WRITTEN EXERCISE: Write out the records below from the first line through the line containing "from mathutils import Vector, Matrix", leaving out any pictures.

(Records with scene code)

────────────────

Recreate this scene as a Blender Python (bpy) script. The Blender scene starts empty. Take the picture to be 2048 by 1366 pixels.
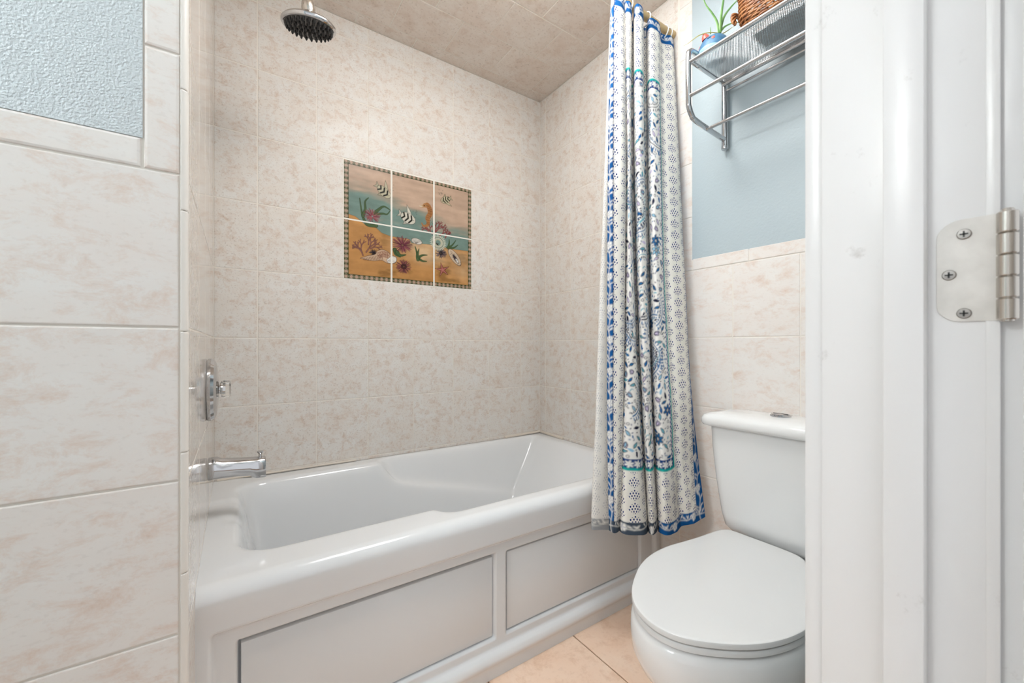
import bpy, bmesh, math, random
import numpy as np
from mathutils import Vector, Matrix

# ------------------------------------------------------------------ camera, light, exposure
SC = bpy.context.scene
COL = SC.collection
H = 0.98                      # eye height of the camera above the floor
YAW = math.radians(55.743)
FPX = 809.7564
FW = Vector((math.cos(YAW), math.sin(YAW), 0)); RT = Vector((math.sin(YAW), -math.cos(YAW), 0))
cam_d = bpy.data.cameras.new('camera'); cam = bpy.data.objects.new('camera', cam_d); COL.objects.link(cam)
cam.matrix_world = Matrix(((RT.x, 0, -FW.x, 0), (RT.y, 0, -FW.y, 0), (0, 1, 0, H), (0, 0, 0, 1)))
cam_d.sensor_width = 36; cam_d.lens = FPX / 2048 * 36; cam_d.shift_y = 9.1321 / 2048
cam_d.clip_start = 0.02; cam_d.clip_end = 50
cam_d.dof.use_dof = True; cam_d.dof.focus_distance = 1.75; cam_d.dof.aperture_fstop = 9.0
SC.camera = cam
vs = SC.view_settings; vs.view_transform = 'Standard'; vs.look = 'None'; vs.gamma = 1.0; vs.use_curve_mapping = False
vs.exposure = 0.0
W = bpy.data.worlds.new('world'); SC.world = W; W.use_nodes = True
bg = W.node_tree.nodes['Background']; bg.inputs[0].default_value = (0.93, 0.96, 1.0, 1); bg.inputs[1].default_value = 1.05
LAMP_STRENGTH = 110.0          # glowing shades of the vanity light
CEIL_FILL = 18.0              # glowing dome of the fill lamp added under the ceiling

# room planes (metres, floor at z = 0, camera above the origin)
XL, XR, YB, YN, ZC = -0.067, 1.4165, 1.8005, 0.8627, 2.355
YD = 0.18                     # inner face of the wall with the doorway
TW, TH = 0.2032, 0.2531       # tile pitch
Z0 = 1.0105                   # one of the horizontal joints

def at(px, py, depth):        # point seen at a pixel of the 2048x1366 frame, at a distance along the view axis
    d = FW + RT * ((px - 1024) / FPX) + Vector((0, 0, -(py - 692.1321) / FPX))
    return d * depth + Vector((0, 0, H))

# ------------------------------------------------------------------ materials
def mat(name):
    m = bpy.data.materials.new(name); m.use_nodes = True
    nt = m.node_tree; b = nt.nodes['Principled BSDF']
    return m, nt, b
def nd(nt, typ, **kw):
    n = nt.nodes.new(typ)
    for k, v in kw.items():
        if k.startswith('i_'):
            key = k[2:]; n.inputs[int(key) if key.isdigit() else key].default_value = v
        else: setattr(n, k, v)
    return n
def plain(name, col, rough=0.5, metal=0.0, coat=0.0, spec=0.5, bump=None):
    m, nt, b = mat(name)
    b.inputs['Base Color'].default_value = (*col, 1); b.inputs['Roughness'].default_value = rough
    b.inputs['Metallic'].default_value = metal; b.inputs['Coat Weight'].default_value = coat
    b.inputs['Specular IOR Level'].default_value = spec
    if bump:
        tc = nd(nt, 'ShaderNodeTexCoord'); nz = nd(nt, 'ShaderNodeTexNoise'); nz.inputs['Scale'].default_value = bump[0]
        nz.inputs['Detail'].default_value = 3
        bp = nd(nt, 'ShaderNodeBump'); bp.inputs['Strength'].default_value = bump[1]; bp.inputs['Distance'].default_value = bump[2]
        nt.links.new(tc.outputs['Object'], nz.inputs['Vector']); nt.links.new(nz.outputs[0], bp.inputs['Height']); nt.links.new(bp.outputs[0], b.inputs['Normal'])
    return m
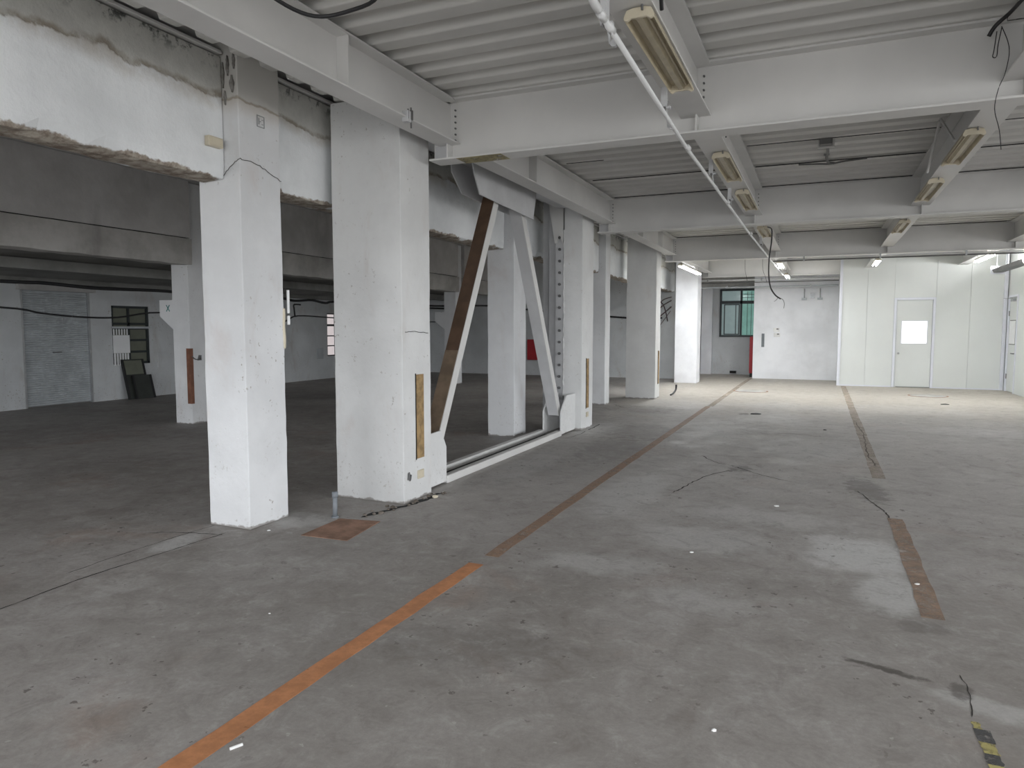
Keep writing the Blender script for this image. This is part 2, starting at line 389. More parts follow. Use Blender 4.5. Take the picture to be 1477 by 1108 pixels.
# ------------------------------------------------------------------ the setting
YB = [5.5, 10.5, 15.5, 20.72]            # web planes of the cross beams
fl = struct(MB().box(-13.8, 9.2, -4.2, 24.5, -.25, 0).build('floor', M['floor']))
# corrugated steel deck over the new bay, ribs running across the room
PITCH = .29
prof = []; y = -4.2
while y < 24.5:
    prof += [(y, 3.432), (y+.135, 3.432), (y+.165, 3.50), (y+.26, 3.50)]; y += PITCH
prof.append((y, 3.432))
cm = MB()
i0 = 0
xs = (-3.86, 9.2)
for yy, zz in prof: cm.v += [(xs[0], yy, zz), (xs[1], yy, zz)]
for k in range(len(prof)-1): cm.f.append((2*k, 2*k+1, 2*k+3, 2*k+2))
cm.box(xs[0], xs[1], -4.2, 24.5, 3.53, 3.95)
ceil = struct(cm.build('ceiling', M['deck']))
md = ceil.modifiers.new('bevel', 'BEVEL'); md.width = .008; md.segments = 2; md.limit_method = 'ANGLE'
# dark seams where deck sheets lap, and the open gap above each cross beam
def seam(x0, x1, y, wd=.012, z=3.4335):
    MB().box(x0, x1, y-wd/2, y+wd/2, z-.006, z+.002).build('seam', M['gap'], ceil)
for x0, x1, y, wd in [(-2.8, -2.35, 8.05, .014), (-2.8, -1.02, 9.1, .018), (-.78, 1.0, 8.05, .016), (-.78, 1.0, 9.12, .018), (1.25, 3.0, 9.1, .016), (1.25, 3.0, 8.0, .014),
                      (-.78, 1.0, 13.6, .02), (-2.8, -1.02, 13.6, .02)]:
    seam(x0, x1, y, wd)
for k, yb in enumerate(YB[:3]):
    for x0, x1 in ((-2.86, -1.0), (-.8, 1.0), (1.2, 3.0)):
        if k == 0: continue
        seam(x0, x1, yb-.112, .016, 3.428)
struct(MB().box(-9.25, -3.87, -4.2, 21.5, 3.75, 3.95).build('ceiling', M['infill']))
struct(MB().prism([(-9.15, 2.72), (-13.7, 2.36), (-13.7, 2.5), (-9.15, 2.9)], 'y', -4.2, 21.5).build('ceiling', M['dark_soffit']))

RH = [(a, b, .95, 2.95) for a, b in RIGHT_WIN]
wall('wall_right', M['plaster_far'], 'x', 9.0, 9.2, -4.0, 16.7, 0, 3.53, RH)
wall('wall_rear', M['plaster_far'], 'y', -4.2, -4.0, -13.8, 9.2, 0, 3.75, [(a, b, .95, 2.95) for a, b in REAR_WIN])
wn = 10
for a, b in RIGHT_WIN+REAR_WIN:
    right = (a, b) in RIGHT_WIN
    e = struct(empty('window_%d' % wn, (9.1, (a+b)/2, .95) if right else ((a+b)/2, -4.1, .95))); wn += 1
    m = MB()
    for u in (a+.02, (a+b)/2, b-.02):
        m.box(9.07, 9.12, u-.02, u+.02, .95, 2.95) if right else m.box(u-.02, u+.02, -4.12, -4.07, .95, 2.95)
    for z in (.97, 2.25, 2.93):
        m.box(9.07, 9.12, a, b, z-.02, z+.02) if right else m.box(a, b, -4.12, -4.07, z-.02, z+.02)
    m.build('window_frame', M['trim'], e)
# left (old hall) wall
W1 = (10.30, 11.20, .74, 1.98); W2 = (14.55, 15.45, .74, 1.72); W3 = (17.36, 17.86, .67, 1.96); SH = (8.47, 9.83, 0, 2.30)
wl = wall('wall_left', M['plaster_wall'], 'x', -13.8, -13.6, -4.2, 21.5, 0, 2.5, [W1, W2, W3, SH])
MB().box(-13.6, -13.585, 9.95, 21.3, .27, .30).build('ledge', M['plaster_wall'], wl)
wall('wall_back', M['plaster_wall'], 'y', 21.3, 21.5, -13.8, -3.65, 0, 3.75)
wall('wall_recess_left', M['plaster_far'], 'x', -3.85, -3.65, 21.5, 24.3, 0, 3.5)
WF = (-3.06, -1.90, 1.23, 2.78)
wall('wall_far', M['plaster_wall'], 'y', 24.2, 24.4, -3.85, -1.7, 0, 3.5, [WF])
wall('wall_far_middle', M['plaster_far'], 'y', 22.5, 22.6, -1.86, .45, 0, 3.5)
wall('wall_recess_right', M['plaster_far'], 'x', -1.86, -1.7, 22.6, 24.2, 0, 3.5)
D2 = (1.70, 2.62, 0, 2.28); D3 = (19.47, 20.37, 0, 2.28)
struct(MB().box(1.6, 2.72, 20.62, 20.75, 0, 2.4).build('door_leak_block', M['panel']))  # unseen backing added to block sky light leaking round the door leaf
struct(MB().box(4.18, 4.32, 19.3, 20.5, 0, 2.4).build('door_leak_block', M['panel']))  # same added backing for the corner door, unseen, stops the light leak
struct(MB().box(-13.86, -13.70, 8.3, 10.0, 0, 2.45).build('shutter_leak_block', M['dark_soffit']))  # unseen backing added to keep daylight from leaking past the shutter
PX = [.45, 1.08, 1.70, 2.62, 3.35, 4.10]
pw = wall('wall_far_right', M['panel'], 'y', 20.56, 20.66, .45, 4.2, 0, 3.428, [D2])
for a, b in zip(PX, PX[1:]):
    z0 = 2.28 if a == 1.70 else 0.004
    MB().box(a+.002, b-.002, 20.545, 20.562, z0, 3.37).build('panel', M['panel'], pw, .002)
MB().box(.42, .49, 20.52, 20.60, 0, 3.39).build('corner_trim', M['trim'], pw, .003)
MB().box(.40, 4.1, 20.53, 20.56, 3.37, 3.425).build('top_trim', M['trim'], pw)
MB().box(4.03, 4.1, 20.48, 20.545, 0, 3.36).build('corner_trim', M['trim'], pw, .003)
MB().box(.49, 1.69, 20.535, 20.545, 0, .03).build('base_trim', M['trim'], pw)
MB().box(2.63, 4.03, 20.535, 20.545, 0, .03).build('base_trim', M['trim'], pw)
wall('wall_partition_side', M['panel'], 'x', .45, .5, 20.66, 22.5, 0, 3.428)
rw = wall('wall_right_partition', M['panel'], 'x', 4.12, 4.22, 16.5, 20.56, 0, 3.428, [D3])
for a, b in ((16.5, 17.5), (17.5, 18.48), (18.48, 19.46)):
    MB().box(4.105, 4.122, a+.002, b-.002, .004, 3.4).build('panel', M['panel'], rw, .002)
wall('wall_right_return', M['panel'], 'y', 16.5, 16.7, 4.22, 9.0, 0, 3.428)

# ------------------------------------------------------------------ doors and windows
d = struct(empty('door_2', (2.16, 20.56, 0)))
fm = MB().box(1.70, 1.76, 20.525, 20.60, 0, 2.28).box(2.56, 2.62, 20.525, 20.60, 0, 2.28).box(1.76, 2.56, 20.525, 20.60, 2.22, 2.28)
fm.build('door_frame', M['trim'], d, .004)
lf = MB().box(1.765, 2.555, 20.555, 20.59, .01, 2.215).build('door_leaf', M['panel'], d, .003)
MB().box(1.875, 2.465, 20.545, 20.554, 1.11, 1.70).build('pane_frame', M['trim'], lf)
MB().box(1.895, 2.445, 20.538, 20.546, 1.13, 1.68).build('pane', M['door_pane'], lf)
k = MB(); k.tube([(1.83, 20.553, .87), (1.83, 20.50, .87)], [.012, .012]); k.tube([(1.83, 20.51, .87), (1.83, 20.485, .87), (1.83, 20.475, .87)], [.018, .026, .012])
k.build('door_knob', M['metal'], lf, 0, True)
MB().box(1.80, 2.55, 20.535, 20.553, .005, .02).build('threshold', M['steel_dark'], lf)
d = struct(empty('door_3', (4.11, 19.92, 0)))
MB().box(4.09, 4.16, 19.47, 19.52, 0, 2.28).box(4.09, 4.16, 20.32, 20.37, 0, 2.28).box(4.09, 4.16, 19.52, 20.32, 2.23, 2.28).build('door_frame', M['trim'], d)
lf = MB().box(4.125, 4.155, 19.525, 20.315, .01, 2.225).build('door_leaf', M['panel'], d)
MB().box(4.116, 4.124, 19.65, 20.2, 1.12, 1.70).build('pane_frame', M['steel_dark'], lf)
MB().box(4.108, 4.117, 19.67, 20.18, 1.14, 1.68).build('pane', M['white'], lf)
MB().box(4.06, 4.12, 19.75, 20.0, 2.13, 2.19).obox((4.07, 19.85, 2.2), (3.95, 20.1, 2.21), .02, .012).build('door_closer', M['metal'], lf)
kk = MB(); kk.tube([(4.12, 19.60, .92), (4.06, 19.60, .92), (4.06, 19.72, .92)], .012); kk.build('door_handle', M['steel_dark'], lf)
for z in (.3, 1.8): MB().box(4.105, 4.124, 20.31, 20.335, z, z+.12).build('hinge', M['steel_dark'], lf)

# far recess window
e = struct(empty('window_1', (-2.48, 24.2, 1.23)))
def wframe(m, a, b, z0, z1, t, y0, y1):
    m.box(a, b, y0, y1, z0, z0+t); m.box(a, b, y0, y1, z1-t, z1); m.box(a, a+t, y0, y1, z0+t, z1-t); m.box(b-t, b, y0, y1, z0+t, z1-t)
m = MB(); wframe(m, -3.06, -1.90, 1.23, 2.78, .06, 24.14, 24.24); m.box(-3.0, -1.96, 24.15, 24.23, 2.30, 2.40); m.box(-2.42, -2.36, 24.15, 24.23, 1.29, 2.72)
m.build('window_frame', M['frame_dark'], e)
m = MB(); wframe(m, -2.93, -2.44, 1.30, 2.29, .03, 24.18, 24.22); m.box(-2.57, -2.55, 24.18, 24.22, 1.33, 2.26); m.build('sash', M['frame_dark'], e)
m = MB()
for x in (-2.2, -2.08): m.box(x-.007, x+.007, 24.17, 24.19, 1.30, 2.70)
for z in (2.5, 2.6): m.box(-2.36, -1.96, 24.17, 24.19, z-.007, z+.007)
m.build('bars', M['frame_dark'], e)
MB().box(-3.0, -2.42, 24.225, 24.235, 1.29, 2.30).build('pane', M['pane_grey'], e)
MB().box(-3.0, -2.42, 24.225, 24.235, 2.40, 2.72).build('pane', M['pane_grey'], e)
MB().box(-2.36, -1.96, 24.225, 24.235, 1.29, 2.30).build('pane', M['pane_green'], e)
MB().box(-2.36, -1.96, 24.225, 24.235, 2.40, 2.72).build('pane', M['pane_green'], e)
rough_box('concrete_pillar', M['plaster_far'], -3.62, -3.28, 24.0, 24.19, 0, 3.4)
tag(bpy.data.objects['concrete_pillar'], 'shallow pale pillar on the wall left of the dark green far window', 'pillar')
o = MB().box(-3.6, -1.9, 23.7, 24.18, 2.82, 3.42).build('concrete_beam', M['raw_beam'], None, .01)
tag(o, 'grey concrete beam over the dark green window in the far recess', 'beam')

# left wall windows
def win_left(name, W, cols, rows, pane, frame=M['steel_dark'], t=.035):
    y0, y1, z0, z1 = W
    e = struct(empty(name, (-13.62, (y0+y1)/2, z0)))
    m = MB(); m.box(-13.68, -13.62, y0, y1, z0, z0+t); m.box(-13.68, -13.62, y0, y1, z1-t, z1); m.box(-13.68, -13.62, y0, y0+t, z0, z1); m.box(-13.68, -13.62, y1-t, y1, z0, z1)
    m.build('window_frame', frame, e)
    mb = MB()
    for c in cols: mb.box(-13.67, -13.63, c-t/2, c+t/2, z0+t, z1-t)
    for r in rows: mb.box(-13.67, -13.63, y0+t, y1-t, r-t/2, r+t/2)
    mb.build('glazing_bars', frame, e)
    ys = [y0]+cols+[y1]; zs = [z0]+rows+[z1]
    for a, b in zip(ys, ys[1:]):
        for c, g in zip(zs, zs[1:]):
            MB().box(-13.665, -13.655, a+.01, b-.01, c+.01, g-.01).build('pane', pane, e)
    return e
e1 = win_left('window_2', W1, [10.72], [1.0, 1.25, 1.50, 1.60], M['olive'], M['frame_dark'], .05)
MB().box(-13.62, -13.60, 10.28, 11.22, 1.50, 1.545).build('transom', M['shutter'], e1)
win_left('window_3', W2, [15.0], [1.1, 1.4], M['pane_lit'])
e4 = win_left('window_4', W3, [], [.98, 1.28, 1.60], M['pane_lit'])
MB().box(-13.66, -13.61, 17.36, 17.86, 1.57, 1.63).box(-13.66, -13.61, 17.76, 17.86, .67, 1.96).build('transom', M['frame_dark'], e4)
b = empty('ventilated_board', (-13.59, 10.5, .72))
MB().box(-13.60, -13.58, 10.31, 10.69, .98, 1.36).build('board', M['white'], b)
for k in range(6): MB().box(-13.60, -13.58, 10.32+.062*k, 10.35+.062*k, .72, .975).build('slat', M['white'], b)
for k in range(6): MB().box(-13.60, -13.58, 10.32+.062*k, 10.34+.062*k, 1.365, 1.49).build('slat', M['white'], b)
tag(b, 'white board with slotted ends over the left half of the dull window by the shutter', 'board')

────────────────

SOLVED PROBLEM:
Recreate this scene as a Blender Python (bpy) script. The Blender scene starts empty. Take the picture to be 2048 by 1366 pixels.
import bpy, bmesh, math, random
import numpy as np
from mathutils import Vector, Matrix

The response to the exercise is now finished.